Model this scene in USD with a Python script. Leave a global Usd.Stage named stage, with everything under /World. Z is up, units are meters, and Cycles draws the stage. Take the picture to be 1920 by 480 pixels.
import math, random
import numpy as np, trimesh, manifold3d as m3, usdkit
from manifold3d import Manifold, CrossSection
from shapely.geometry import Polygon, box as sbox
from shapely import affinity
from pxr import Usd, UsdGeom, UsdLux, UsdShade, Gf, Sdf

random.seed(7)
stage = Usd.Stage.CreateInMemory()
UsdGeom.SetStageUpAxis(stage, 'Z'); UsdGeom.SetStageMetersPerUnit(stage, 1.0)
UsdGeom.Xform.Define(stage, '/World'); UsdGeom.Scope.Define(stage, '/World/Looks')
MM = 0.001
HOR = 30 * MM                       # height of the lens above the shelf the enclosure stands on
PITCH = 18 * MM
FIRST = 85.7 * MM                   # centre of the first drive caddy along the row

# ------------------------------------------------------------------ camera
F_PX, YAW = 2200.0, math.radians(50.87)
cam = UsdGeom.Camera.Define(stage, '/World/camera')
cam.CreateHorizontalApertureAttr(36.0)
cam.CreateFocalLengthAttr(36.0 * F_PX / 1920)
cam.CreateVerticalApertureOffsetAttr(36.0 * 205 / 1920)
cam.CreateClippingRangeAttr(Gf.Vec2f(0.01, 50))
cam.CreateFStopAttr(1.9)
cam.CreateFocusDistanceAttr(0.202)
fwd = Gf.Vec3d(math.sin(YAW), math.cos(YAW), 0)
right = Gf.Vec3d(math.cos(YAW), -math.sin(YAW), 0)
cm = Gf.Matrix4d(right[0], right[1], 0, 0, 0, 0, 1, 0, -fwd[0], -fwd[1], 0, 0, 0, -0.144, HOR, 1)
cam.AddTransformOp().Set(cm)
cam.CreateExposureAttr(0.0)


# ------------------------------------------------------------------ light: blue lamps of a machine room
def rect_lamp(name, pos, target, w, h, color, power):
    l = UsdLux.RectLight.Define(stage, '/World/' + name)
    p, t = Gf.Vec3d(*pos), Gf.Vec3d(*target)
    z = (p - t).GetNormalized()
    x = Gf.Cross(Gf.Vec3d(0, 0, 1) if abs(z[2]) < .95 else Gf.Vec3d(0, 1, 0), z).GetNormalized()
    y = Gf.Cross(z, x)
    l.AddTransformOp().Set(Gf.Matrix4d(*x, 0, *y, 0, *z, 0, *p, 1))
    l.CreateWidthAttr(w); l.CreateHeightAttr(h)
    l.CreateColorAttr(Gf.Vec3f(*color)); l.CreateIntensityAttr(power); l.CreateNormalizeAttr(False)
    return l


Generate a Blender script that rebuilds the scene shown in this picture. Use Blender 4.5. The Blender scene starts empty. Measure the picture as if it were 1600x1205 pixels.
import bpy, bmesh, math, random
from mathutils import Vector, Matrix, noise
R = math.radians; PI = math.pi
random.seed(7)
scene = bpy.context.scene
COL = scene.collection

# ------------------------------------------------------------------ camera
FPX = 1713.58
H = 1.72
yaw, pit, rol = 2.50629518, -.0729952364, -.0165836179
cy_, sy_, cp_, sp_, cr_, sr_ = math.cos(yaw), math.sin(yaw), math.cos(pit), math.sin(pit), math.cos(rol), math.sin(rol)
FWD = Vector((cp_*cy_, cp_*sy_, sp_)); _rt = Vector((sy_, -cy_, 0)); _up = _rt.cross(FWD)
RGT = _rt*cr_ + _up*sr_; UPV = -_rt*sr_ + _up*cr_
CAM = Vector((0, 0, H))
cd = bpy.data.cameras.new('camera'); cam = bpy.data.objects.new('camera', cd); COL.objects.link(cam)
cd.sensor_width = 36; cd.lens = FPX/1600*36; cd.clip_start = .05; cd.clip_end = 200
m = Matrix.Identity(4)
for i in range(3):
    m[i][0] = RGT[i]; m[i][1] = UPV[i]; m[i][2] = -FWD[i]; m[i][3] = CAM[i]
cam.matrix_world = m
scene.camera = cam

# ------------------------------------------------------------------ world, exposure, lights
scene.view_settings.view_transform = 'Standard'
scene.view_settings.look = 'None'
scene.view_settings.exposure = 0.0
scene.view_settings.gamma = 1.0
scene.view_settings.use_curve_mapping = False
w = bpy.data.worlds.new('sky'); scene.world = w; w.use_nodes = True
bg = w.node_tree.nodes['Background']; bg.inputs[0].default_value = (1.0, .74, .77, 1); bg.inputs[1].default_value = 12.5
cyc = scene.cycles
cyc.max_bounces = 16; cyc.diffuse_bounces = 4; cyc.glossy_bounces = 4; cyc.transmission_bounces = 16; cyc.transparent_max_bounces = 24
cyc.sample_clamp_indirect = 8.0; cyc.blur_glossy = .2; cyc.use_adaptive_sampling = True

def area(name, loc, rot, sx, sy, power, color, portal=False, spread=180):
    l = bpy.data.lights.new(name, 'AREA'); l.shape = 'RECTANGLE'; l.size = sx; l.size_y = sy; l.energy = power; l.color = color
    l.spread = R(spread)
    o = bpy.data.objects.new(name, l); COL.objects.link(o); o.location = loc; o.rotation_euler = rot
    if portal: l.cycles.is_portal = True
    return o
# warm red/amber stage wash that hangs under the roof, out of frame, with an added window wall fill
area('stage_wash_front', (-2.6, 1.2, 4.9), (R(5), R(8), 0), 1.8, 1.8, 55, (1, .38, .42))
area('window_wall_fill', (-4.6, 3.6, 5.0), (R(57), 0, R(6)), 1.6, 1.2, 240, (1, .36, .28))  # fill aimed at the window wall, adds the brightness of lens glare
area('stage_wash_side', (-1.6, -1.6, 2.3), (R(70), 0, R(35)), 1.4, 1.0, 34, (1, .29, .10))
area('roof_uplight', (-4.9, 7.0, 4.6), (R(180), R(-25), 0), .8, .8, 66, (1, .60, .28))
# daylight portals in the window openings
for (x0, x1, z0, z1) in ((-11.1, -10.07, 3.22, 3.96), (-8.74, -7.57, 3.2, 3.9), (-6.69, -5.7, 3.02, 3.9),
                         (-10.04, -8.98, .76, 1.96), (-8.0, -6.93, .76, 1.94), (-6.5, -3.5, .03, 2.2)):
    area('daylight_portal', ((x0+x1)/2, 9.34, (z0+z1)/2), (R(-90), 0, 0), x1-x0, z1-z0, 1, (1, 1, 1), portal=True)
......
- Objective
In the listing above, find the line with "Generate a Blender" and the line with "COL = scene.collection", then print exactly those lines and every line between them.

- Written response
Generate a Blender script that rebuilds the scene shown in this picture. Use Blender 4.5. The Blender scene starts empty. Measure the picture as if it were 1600x1205 pixels.
import bpy, bmesh, math, random
from mathutils import Vector, Matrix, noise
R = math.radians; PI = math.pi
random.seed(7)
scene = bpy.context.scene
COL = scene.collection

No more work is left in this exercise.